Tuesday, October 17, 2017

Do you trust him?

Do you trust him to prosecute your case?

If you have been following the news you will have heard about a hate crime that the feds are prosecuting in Iowa where a man murdered a transgender high school student last year.
Aiding Transgender Case, Sessions Defies His Image on Civil Rights
New York Times
By Matt Apuzzo
October 15, 2017

WASHINGTON — The Justice Department has dispatched an experienced federal hate crimes lawyer to Iowa to help prosecute a man charged with murdering a transgender high school student last year, a highly unusual move that officials said was personally initiated by Attorney General Jeff Sessions.

In taking the step, Mr. Sessions, a staunch conservative, is sending a signal that he has made a priority of fighting violence against transgender people individually, even as he has rolled back legal protections for them collectively.

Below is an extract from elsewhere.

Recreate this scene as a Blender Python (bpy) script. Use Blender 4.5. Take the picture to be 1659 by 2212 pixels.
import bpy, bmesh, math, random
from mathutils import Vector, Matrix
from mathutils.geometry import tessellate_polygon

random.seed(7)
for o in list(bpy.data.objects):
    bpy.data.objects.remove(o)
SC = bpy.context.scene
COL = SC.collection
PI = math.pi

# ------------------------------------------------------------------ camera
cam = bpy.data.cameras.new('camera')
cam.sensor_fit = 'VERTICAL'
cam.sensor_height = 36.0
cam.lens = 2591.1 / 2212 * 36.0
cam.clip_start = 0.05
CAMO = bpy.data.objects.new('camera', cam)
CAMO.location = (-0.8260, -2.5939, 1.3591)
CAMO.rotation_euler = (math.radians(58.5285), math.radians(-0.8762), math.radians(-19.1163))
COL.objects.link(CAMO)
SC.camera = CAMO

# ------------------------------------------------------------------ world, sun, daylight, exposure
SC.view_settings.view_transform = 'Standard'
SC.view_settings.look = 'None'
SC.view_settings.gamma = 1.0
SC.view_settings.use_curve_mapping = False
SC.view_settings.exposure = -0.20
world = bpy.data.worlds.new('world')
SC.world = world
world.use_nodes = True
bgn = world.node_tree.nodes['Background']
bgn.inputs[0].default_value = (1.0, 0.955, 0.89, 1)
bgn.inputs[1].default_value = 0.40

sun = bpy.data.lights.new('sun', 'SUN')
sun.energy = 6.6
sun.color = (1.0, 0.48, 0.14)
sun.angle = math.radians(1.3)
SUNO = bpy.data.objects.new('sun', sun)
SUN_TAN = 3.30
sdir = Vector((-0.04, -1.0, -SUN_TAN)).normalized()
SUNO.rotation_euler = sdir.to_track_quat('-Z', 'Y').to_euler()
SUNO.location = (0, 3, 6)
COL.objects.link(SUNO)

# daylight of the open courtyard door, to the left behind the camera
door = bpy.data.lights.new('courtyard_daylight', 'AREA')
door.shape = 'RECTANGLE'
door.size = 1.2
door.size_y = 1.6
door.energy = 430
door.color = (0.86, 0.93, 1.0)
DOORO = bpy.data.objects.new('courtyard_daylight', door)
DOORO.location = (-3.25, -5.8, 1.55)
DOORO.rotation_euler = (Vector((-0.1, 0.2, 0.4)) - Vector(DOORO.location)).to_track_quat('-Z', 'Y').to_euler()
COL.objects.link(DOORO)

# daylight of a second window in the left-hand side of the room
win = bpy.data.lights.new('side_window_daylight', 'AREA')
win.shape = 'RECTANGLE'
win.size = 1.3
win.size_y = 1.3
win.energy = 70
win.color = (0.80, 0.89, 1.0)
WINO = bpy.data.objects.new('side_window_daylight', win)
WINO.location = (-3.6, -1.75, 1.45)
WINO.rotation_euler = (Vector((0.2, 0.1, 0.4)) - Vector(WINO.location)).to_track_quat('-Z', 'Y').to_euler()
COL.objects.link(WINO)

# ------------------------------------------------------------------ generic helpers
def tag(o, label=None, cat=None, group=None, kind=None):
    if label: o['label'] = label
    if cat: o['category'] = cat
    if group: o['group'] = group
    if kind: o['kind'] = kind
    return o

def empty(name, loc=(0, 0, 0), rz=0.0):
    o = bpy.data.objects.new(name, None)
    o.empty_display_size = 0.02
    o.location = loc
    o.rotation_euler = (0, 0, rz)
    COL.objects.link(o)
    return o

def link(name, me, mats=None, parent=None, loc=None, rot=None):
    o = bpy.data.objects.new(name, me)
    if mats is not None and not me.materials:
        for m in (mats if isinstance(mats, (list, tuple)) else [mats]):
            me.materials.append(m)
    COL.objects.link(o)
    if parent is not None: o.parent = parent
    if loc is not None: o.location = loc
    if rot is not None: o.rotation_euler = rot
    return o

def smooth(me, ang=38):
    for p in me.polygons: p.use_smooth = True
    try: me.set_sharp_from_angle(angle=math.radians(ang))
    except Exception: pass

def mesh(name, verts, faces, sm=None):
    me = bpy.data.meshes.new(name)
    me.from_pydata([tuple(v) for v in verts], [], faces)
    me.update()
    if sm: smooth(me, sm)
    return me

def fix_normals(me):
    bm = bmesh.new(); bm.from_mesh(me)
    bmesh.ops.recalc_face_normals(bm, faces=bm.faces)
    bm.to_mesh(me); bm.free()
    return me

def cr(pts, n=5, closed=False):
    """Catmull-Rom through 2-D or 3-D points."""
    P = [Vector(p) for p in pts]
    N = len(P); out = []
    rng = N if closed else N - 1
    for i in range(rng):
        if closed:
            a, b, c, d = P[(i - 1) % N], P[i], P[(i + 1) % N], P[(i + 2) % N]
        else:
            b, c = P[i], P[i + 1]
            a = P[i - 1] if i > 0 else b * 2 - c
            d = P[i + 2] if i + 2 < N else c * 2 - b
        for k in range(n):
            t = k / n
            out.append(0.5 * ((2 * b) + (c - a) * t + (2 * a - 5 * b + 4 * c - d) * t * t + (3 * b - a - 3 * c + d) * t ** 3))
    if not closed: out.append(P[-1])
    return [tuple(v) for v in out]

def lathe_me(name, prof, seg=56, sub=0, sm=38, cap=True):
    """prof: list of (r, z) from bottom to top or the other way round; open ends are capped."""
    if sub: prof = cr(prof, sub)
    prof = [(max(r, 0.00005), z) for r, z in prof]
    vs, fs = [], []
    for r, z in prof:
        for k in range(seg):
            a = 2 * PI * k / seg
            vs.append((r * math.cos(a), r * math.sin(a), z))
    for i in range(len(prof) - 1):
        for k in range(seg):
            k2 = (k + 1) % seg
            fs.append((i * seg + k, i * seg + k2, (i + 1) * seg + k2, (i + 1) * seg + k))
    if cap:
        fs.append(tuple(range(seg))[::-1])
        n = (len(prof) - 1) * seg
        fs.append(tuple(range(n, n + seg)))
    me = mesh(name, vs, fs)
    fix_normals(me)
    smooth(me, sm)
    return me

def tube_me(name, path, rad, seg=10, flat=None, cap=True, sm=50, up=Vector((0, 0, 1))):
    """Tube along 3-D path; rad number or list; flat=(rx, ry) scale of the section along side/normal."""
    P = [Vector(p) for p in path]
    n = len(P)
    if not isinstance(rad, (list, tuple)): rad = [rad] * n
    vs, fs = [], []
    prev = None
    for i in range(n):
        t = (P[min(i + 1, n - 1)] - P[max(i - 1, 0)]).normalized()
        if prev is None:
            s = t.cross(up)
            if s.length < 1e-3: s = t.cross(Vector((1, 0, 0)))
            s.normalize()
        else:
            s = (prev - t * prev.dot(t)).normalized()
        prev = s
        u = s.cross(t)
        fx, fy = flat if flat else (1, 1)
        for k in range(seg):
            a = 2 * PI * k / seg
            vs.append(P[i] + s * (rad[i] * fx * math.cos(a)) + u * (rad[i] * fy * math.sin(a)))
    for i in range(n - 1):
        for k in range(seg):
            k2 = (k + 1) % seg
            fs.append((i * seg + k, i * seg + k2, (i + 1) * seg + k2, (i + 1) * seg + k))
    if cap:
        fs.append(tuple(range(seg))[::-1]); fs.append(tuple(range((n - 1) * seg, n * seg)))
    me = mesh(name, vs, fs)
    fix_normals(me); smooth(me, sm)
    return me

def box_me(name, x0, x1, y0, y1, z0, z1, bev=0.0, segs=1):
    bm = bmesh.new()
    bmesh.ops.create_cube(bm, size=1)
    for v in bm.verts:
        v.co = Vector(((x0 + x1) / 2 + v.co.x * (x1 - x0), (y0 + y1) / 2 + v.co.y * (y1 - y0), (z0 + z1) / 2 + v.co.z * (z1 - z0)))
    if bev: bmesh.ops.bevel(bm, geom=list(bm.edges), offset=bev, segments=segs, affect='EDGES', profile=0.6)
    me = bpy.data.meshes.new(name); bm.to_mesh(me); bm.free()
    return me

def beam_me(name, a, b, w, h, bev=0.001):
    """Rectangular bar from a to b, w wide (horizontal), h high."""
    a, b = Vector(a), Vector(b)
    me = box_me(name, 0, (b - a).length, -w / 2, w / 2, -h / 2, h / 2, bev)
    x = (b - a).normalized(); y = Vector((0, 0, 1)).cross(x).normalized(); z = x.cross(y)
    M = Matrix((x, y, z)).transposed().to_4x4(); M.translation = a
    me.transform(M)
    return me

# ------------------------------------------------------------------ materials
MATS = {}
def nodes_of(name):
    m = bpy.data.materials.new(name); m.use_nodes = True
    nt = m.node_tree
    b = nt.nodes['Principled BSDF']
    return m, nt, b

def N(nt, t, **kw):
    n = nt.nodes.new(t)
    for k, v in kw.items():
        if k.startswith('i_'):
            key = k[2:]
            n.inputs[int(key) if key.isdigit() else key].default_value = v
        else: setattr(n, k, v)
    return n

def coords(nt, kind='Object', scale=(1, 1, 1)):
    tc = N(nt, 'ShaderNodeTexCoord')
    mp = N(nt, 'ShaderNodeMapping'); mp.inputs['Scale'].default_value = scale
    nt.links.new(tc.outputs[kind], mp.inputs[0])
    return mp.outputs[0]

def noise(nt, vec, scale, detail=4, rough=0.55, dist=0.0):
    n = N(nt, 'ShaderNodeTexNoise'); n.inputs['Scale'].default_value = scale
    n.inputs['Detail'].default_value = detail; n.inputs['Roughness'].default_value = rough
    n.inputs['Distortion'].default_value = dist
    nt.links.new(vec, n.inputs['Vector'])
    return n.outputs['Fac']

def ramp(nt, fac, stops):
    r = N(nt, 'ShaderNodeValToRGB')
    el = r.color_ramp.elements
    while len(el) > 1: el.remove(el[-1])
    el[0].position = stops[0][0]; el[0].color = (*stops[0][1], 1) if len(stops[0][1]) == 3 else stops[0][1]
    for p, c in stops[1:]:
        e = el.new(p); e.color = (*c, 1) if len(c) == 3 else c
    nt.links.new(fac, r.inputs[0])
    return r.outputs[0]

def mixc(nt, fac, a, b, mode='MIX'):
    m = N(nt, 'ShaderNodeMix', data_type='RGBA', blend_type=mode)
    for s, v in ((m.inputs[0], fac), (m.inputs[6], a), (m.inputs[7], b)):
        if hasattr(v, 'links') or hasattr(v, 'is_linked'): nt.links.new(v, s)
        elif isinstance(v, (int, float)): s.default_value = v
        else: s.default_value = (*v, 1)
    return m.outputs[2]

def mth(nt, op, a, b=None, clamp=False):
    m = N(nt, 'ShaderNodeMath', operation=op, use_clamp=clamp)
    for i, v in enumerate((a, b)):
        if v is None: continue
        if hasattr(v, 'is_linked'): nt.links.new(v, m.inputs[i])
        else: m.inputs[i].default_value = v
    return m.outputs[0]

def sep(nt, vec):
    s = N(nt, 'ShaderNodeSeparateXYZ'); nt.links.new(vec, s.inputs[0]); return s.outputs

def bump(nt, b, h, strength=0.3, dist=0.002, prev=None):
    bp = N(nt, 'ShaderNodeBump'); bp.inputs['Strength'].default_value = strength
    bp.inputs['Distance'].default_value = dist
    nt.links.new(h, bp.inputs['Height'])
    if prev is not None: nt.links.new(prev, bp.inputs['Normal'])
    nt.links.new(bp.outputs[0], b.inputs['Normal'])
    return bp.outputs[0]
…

The Justice Department rarely assigns its lawyers to serve as local prosecutors, and only in cases in which they can provide expertise in areas that the federal government views as significant. By doing so in this instance, Mr. Sessions put the weight of the government behind a small-city murder case with overtones of gender identity and sexuality.
So this is unusual in two ways, the first in that the Department of Justice is prosecuting the case and the second thing is that they are doing at all because of all the rhetoric that the U.S. Attorney General has made about us not being covered under Title VII and Title IX.
The difference might be because of the Matthew Shepard and James Byrd Hate crime law that specifically spells out protection for us.
 “This is just one example of the attorney general’s commitment to enforcing the laws enacted by Congress and to protecting the civil rights of all individuals,” said Devin O’Malley, a spokesman for the Justice Department.
[…]
But he has also brought several hate crime cases, including one against a man accused of burning a mosque. He condemned white supremacist violence in Charlottesville, Va., far more forcefully than the president. And he has vowed tough action against hate crimes, speaking aggressively in ways that few of his most ardent opponents could have predicted. He has tied enforcement of those crimes to his tough stance against violence, a cornerstone of his policies as attorney general.
But still for me I would be a little leery and wonder how much effort the federal government will put into the case.

And I’m not the only one to think that, in an article in Pink News,
Trump’s Attorney General ‘cynically exploiting’ murder of trans teenBy Nick Duffy
16th October 2017

Trump’s Attorney General has been accused of cynically exploiting a transphobic murder for good PR.

16-year-old Kedarie Johnson was shot to death last year in Iowa.

Jorge “Lumni” Sanders-Galvez was charged with first-degree murder over the shooting, but the state’s hate crime laws do not protect LGBT people, meaning the case could not be treated as a hate crime.

However, Trump’s Attorney General Jeff Sessions has intervened in the case – putting out a release declaring that he would pursue hate crime charges federally.
[…]
Pro-LGBT law firm Lambda Legal accused Sessions of a “cynical publicity stunt” by seeking positive coverage for simply following the precedent set by the Obama administration, at the same time he works to undermine civil rights protections for transgender workers.

Lambda Legal Director of Strategy Sharon McGowan said: “Of course it is important and right that the Department of Justice assist in bringing to justice the murderer of Kedarie/Kandicee Johnson, one of the far too many transgender people, and especially transgender people of color, targeted in the ongoing lethal epidemic of hate violence.

“But it is the height of cynicism for Attorney General Jeff Sessions to use this – frankly rare – instance of civil rights enforcement under his tenure to deflect from the current department’s sustained opposition to its historic mission.
Maybe the Attorney General Jeff Sessions sees hate crime differently than discrimination; hopefully that is the case.